Foremost among these hot spots is Al-Fallujah, where American troops clashed repeatedly with insurgents this week. U.S. forces say they killed at least 100 rebels in firefights yesterday. The clashes followed a car bombing outside Al-Fallujah that killed seven American troops and three members of the Iraqi National Guard on 6 September.

The clashes in Al-Fallujah were among the fiercest since U.S. Marines called off a major assault on insurgents there in May amid mounting civilian casualties.

The suspension of hostilities in May was intended to provide the opportunity for a force composed mostly of former soldiers from Al-Fallujah to peacefully restore order in the city, in cooperation with Iraqi authorities. Despite that deal, however, insurgent influence over the city is reported to have grown.
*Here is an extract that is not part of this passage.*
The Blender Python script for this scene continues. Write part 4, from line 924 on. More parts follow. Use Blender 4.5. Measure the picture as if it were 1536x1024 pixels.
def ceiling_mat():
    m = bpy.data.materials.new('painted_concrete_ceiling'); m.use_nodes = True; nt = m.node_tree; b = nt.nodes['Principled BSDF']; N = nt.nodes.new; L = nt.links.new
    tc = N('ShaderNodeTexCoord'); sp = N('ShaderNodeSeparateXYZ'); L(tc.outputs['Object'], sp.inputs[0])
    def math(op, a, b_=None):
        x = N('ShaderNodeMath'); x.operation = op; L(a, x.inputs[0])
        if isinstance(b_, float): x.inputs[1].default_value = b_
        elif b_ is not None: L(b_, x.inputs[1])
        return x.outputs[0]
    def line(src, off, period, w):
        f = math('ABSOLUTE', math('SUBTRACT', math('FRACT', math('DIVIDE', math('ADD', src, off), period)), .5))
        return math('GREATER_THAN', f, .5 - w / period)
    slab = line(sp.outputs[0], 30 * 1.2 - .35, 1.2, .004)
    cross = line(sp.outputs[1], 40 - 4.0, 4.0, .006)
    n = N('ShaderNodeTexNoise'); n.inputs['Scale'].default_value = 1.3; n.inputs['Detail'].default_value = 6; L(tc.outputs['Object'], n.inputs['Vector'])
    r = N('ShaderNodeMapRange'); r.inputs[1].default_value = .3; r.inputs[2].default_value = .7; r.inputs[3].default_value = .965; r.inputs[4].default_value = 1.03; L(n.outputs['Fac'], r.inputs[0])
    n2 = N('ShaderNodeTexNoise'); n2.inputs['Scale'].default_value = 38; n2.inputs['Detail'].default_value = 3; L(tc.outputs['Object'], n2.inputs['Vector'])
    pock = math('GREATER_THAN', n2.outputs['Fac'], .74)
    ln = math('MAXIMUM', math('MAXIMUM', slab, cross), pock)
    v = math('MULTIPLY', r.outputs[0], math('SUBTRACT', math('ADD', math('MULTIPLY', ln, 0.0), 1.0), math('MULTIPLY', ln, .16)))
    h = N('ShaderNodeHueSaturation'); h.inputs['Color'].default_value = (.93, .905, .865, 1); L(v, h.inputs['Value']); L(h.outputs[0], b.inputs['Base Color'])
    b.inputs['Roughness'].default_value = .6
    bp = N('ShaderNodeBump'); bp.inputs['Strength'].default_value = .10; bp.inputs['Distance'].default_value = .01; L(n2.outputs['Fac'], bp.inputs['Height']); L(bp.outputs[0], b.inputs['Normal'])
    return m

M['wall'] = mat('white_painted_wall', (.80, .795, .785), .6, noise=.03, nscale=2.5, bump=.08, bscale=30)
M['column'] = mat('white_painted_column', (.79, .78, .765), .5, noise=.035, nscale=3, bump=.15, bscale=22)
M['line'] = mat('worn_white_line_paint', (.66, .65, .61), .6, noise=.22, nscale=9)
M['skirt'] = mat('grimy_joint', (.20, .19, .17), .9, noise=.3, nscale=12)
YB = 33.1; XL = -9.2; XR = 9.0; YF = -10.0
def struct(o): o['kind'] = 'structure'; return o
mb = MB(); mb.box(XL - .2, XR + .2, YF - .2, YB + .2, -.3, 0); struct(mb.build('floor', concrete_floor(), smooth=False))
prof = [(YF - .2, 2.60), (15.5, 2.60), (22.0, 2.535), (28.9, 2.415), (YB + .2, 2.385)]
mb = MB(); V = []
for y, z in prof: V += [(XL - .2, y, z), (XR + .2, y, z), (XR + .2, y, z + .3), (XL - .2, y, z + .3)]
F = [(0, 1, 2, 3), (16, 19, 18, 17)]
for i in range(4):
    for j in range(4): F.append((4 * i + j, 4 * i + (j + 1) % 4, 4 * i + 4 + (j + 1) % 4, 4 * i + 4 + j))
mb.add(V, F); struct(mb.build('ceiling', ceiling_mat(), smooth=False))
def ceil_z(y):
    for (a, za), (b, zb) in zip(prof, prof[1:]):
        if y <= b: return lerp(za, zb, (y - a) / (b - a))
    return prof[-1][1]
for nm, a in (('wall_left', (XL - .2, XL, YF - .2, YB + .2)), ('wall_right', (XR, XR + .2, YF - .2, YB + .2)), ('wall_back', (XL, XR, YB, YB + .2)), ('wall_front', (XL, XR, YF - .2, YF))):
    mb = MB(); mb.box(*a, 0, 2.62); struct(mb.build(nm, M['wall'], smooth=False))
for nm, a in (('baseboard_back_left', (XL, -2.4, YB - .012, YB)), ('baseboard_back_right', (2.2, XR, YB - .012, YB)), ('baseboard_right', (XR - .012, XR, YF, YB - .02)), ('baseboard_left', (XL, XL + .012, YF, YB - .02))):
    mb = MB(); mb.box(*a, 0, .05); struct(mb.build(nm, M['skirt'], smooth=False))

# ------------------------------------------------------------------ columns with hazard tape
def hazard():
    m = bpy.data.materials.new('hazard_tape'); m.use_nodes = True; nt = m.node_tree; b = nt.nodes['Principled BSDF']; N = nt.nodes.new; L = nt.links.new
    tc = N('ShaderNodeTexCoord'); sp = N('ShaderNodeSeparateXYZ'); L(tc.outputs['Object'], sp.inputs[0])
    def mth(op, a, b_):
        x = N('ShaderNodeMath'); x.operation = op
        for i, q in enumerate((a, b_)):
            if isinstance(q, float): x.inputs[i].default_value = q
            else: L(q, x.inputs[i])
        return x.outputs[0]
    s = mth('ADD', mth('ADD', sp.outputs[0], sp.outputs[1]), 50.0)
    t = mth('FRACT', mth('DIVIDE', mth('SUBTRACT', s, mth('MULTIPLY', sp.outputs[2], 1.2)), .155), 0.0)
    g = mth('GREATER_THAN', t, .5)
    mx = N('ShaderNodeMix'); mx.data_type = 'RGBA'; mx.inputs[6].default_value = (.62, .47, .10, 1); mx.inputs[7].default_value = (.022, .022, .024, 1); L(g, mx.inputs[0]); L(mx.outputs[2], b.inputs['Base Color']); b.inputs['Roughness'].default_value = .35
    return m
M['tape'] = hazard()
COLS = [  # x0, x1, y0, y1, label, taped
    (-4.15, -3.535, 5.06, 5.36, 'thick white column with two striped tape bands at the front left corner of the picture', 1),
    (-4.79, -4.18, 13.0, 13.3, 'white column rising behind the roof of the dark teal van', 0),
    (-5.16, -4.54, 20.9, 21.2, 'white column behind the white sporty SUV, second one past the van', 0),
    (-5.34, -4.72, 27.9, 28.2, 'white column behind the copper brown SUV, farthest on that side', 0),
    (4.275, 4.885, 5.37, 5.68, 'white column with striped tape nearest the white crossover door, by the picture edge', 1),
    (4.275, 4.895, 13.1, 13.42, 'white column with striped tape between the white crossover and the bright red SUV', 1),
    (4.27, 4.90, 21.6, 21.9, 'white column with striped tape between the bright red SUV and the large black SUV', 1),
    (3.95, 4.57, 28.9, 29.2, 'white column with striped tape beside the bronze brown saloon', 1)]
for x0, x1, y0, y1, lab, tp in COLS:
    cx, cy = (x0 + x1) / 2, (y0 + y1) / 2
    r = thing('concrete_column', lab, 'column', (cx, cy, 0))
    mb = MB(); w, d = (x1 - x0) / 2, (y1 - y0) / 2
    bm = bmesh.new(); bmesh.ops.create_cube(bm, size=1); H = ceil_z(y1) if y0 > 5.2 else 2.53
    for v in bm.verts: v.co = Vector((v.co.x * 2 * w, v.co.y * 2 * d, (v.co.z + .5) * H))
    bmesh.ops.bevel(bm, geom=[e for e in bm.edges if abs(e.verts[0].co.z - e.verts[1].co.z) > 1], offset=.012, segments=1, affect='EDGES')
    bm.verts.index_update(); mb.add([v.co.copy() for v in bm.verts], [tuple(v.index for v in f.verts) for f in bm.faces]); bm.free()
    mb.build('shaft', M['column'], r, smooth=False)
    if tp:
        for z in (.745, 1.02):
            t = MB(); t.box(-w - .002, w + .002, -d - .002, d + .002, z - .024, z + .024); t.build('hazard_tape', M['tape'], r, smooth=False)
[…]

The U.S. daily "The Wall Street Journal" writes today that "Fallujah continues to serve as a haven for the terrorists and bomb-makers targeting American forces and Iraqi civilians."

The newspaper also said that "lately, the city appears to have come under the sway of Taliban-like religious authorities." It added "other Sunni towns like Ramadi and Samarra now appear to be slipping away from the control of legitimate authority."

Rumsfeld told reporters yesterday that both the U.S. and the Iraqi interim government are committed to taking control of rebel-held areas. But he set no time frame for doing so: "The prime minister [Ayad Allawi] and his team fully understand that it is important that there not be areas in that country that are controlled by terrorists."

Rumsfeld said the Iraqi government understands the gravity of the problem, and that "they will find a way over time to deal with it."

During the press conference, several reporters asked the top U.S. defense officials about the danger of leaving areas under rebel control until at least the end of the year.

The U.S. officials suggested that coalition forces will seek to contain insurgents in havens like Al-Fallujah in the meantime. Operations currently include almost daily strikes against insurgent targets in Al-Fallujah using fixed-wing gunships and helicopters, plus reported political efforts to convince some rebel leaders to join Iraq's political process.

Myers characterized the situation this way: "And [the hot spots] are all a little bit different in terms of the strategy we are using. Some of the insurgents in some of the communities are not able to travel outside those communities, not able to affect the major lines of communications and so forth. So, we treat each of them differently. There are places where we do not conduct patrols, we do not conduct joint patrols, but they are all going to be dealt with on priorities that are developed by the Iraqi government and by coalition forces."

Washington has increasingly experimented in recent weeks with bringing small numbers of Iraqi forces to the forefront of some security operations.

Earlier this week, units of the Iraqi National Guard and police supported by U.S. forces battled insurgents south of Baghdad in the Sunni-majority area of Latifiyah. The operation, in which 12 policemen were killed, was to regain police control of a road on which rebels have regularly ambushed cars and kidnapped travelers.

Last month, Iraqi soldiers trained in counterinsurgency joined U.S. forces battling the militia of radical Shi'a cleric Muqtada al-Sadr in Al-Najaf. Hundreds of Iraqi soldiers were to have undertaken an assault on militiamen sheltering in the Imam Ali Shrine complex, but the crisis ended in a truce before they saw action.

The fielding of the Iraqi soldiers was to have eliminated the need for U.S. forces to enter the key Shi'a shrine -- something that would have offended Muslim sensibilities.

The moves to increasingly bring Iraqi forces to the forefront of security operations comes as the U.S. military death toll in Iraq has risen in recent months. More than 1,000 U.S. military personnel have been killed in Iraq since the invasion in March 2003.